● **Challenge**: Set out every line bearing the string "soffit".

● **Information shown**:

____

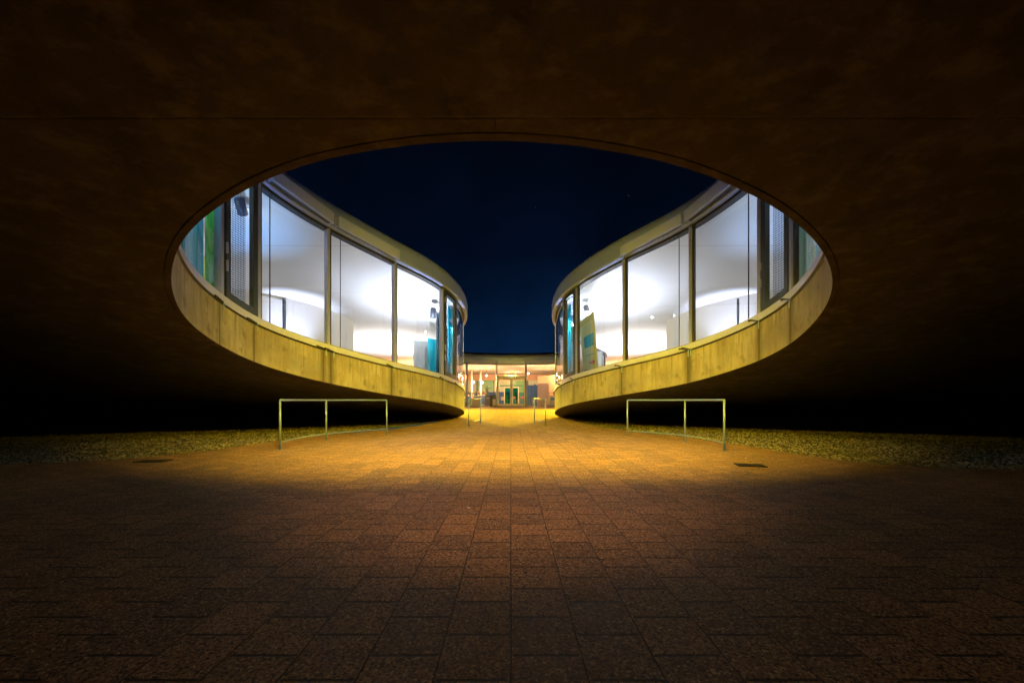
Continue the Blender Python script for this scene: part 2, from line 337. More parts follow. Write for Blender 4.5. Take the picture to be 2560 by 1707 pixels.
def inside(pt, poly):
    x, y = pt; c = False; n = len(poly)
    for i in range(n):
        x1, y1 = poly[i]; x2, y2 = poly[i-1]
        if (y1 > y) != (y2 > y) and x < (x2-x1)*(y-y1)/(y2-y1)+x1: c = not c
    return c
XR, Y0, Y1 = 40, -36, 56
def sheet(off, zf, name, mat, parent, flip=False, step=1.25, thin=3):
    loop = [at(i*DS, off) for i in range(0, NL, thin)]
    poly = [(p.x, p.y) for p in loop]; n = len(loop)
    vs = list(loop); ed = [(i, (i+1) % n) for i in range(n)]
    nx = int(2*XR/2.5); ys = []; y = Y0
    while y < Y1+.01: ys.append(y); y += .5 if -2 < y < 24 else 1.5
    for j, y in enumerate(ys):
        for i in range(nx+1):
            x = -XR+2*XR*i/nx
            if abs(x) < 9 and 2 < y < 35:
                if inside((x, y), poly) or min((Vector((x, y))-p).length_squared for p in loop[::3]) < .12: continue
            vs.append(Vector((x, y)))
    r = geometry.delaunay_2d_cdt(vs, ed, [], 0, 1e-5)
    V = [(v.x, v.y, zf(v.y)) for v in r[0]]; F = []
    for f in r[2]:
        c = sum((r[0][k] for k in f), Vector((0, 0)))/len(f)
        if abs(c.x) < 9 and 2 < c.y < 35 and inside(c, poly): continue
        F.append(tuple(f) if not flip else tuple(f)[::-1])
    m = MB(); m.v = V; m.f = F; m.mi = [0]*len(F)
    return m.build(name, mat, parent, smooth=True, fixn=False)

# ------------------------------------------------------------------ ground
def gsheet(poly_fn, name, mat, dz):
    pass
def grid_mesh(xs, ys, zf, name, mat):
    m = MB(); nx = len(xs)
    m.v = [(x, y, zf(x, y)) for y in ys for x in xs]
    for j in range(len(ys)-1):
        for i in range(nx-1): a = j*nx+i; m.f.append((a, a+1, a+1+nx, a+nx)); m.mi.append(0)
    return m.build(name, mat, None, smooth=True, fixn=False)
ys = [-500, -100, -40]+[i*.5 for i in range(-20, 76)]+[60, 120, 600]
gr = grid_mesh([-500, -100, -40, -20, -10, 0, 10, 20, 40, 100, 500], ys, lambda x, y: g(y)-.035, 'ground', M['gravel'])
tag(gr, 'dark pebble covered ground running under the concrete shell', None, None, 'structure')
EDGE_L = [(-40, 6.2), (-14, 6.4), (-9.5, 6.6), (-8.0, 6.8), (-6.9, 7.5), (-6.45, 8.6), (-6.3, 10.4), (-5.9, 12), (-5.2, 13.6), (-4.3, 16), (-3.55, 18.4), (-3.3, 20), (-3.9, 22.5), (-5.6, 25), (-7.2, 28), (-7.2, 33.6)]
EDGE_R = [(40, 6.0), (14, 6.0), (9.5, 6.1), (7.2, 6.2), (6.3, 6.6), (5.85, 7.3), (5.7, 8.5), (5.45, 10.2), (4.95, 12), (4.2, 13.8), (3.4, 15.9), (3.0, 18), (2.95, 20), (3.9, 22.5), (5.6, 25), (7.2, 28), (7.2, 33.6)]
def smooth2(P, it=2):
    P = [Vector(p) for p in P]
    for _ in range(it):
        Q = [P[0]]
        for a, b in zip(P, P[1:]): Q += [a.lerp(b, .25), a.lerp(b, .75)]
        P = Q+[P[-1]]
    return P
EL = smooth2(EDGE_L); ER = smooth2(EDGE_R)
ppoly = EL+ER[::-1]+[Vector((40, -34)), Vector((-40, -34))]
vs = list(ppoly); n = len(vs); ed = [(i, (i+1) % n) for i in range(n)]; pp = [(p.x, p.y) for p in ppoly]
for j in range(-16, 34):
    for i in range(-19, 20):
        q = Vector((i*2.0+.3, j+.37))
        if inside(q, pp) and min((q-p).length_squared for p in ppoly) > .15: vs.append(q)
r = geometry.delaunay_2d_cdt(vs, ed, [], 0, 1e-5)
m = MB(); m.v = [(v.x, v.y, g(v.y)) for v in r[0]]
for f in r[2]:
    c = sum((r[0][k] for k in f), Vector((0, 0)))/3
    if inside(c, pp): m.f.append(tuple(f)); m.mi.append(0)
pv = m.build('pavement', M['paving'], None, smooth=True, fixn=False)
tag(pv, 'brown concrete paver pavement in staggered rows leading to the entrance', None, None, 'structure')

# loose stones on the two gravel beds
import numpy as np
def in_bed(x, y):
    if inside((x, y), pp): return False
    return True
def stones():
    rs = random.Random(3); P = []
    epL = [(p.x, p.y) for p in EL]; 
    tries = 0
    while len(P) < 45000 and tries < 200000:
        tries += 1
        side = -1 if rs.random() < .5 else 1
        y = 6.3+14.2*rs.random()**1.25; x = side*(2.9+rs.random()**.8*13)
        if y/abs(x) < .45: continue
        if in_bed(x, y): P.append((x, y))
    V = []; F = []; T = []
    base = [Vector(v) for v in ((1,0,0),(0,1,0),(-1,0,0),(0,-1,0),(0,0,1),(0,0,-1))]
    fs = [(0,1,4),(1,2,4),(2,3,4),(3,0,4),(1,0,5),(2,1,5),(3,2,5),(0,3,5)]
    for (x, y) in P:
        s = rs.uniform(.012, .032); a = rs.uniform(0, 6.28); ca, sa = math.cos(a), math.sin(a)
        ex, ey, ez = rs.uniform(.8, 1.5), rs.uniform(.6, 1), rs.uniform(.45, .9); n0 = len(V); zz = g(y)-.035+s*rs.uniform(.1, .7)
        tx, ty = rs.uniform(-.5, .5), rs.uniform(-.5, .5)
        for b in base:
            bx, by, bz = b.x*ex*s, b.y*ey*s, b.z*ez*s+b.x*tx*s+b.y*ty*s
            V.append((x+bx*ca-by*sa, y+bx*sa+by*ca, zz+bz))
        F += [tuple(k+n0 for k in f) for f in fs]; T += [rs.random()]*6
    me = bpy.data.meshes.new('gravel'); me.from_pydata(V, [], F); me.materials.append(M['stone'])
    at_ = me.attributes.new('tone', 'FLOAT', 'POINT'); at_.data.foreach_set('value', T)
    o = bpy.data.objects.new('gravel', me); C.objects.link(o)
    return tag(o, 'loose pale gravel stones scattered either side of the pavement', 'gravel', None, 'stuff')
stones()

# ------------------------------------------------------------------ the building
B = empty('learning_centre', (0, 0, 0), 0, 'curving concrete and glass building arching over the pavement around an oval court', 'building')
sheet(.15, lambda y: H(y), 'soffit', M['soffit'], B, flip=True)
sheet(.42, zF, 'interior_floor', M['floor'], B)
sheet(.10, lambda y: zT(y)+.02, 'ceiling', M['ceiling'], B, flip=True)
sheet(.30, lambda y: zT(y)+FAS+.12, 'roof', M['roof'], B)

def strip(profile, name, mat, parent, s0=0, s1=None, ds=.16, smooth=True, zf=None, closed=True, caps=False, mi=None, own=False):
    """sweep (off, z) profile points along the loop; z given as function of Y plus offset"""
    full = s1 is None
    if full: s1 = TOT
    n = max(2, int(round((s1-s0)/ds))); m = MB(); k = len(profile)
    for i in range(n+(0 if full else 1)):
        s = s0+(s1-s0)*i/n
        for off, dz in profile:
            p = at(s, off); y = p.y if own else at(s).y; m.v.append((p.x, p.y, zf(y)+dz))
    N = n if full else n+1
    for i in range(n):
        j = (i+1) % N
        for q in range(k-1 if not closed else k):
            q2 = (q+1) % k; m.f.append((i*k+q, j*k+q, j*k+q2, i*k+q2)); m.mi.append(0 if not mi else mi[q])
    if not full and closed: m.f += [tuple(range(k))[::-1], tuple(range(n*k, (n+1)*k))]; m.mi += [0, 0]
    o = m.build(name, mat, parent, smooth=False)
    return o
# drip groove round the rim of the soffit
strip([(0, 0), (.08, 0), (.082, .018), (.094, .018), (.096, 0), (.15, 0)], 'drip_groove', M['soffit'], B, zf=H, closed=False, own=True)

# concrete band with joints and stains
JL = [(548, 1, .5), (637, 1, .5), (809, .9, .9), (825, 1, 1.0), (980, 1, .9), (1029, .5, .1), (1104, 1, .35), (1122, .4, .1), (1139, .8, .3)]
JR = [(1978, 1, .9), (1896, 1, .8), (1717, 1, .9), (1727, .8, .8), (1552, 1, .9), (1436, 1, .7), (1402, .8, .7)]
joints = [(find_px(p, -1), a, b) for p, a, b in JL]+[(find_px(p, 1), a, b) for p, a, b in JR]
joints += [(find_X(x), .5, .1) for x in (-5, 5)]
def band():
    n = int(TOT/.03); rows = [0, .25, .5, .75, 1]; V = []; F = []; st = []; jn = []; uvv = []
    for i in range(n):
        s = TOT*i/n; p = at(s); z0 = H(p.y)
        a = 0; b = 0
        for js, ja, jb in joints:
            d = (s-js+TOT/2) % TOT-TOT/2
            w = .045+.075*jb
            if abs(d) < .6: b = max(b, jb*math.exp(-((d)/w)**2)); a = max(a, ja*(1 if abs(d) < .014 else 0))
        for t in rows:
            V.append((p.x, p.y, z0+BAND*t)); st.append(b*(.75+.25*t)); jn.append(a*.85); uvv.append((s, BAND*t))
        q = at(s, .38); V.append((q.x, q.y, z0+BAND)); st.append(b); jn.append(0); uvv.append((s, 1.3))
    k = len(rows)+1
    for i in range(n):
        j = (i+1) % n
        for q in range(k-1): F.append((i*k+q, j*k+q, j*k+q+1, i*k+q+1))
    me = bpy.data.meshes.new('concrete_band'); me.from_pydata(V, [], F); me.materials.append(M['band'])
    me.attributes.new('stain', 'FLOAT', 'POINT').data.foreach_set('value', st)
    me.attributes.new('joint', 'FLOAT', 'POINT').data.foreach_set('value', jn)
    ul = me.uv_layers.new(name='UVMap')
    for l in me.loops: ul.data[l.index].uv = uvv[l.vertex_index]
    for p in me.polygons: p.use_smooth = True
    bm = bmesh.new(); bm.from_mesh(me)
    for e in bm.edges:
        if len(e.link_faces) == 2 and e.calc_face_angle(0) > .8: e.smooth = False
    bm.to_mesh(me); bm.free()
    o = bpy.data.objects.new('concrete_band', me); C.objects.link(o); o.parent = B
band()

# bays: positions along the loop
mL = [find_px(p, -1) for p in (556, 647, 820, 991, 1109, 1141)]
mR = [find_px(p, 1) for p in (1978, 1900, 1727, 1559, 1440, 1409)]
eX = [find_X(x) for x in (-3.55, -1.15, 1.25, 3.6)]
# loop runs near-centre -> left -> entrance -> right -> near-centre
def fill(a, b, n): return [a+(b-a)*(i+1)/(n+1) for i in range(n)]
bays = []  # (s0, s1, kind)
s_list = []
nearL = [mL[0]*k/4 for k in range(4)]
seq = [(s, 'near') for s in nearL]
kindsL = ['vent', 'big', 'big', 'big', 'vent', 'tip']
for s, k in zip(mL, kindsL): seq.append((s, k))
for s in fill(mL[5], eX[0], 5): seq.append((s, 'rear'))
seq += [(eX[0], 'ent'), (eX[1], 'door'), (eX[2], 'ent'), (eX[3], 'rear')]
mRr = mR[::-1]  # increasing s: 1409,1440,...,1978
for s in fill(eX[3], mRr[0], 5): seq.append((s, 'rear'))
for s, k in zip(mRr, ['vent', 'big', 'big', 'big', 'vent', 'near']): seq.append((s, k))
for s in fill(mRr[5], TOT, 3): seq.append((s, 'near'))
nb = len(seq)
def wall_open(y): return y > 31.3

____

● **Output of the exercise**:
sheet(.15, lambda y: H(y), 'soffit', M['soffit'], B, flip=True)
# drip groove round the rim of the soffit
strip([(0, 0), (.08, 0), (.082, .018), (.094, .018), (.096, 0), (.15, 0)], 'drip_groove', M['soffit'], B, zf=H, closed=False, own=True)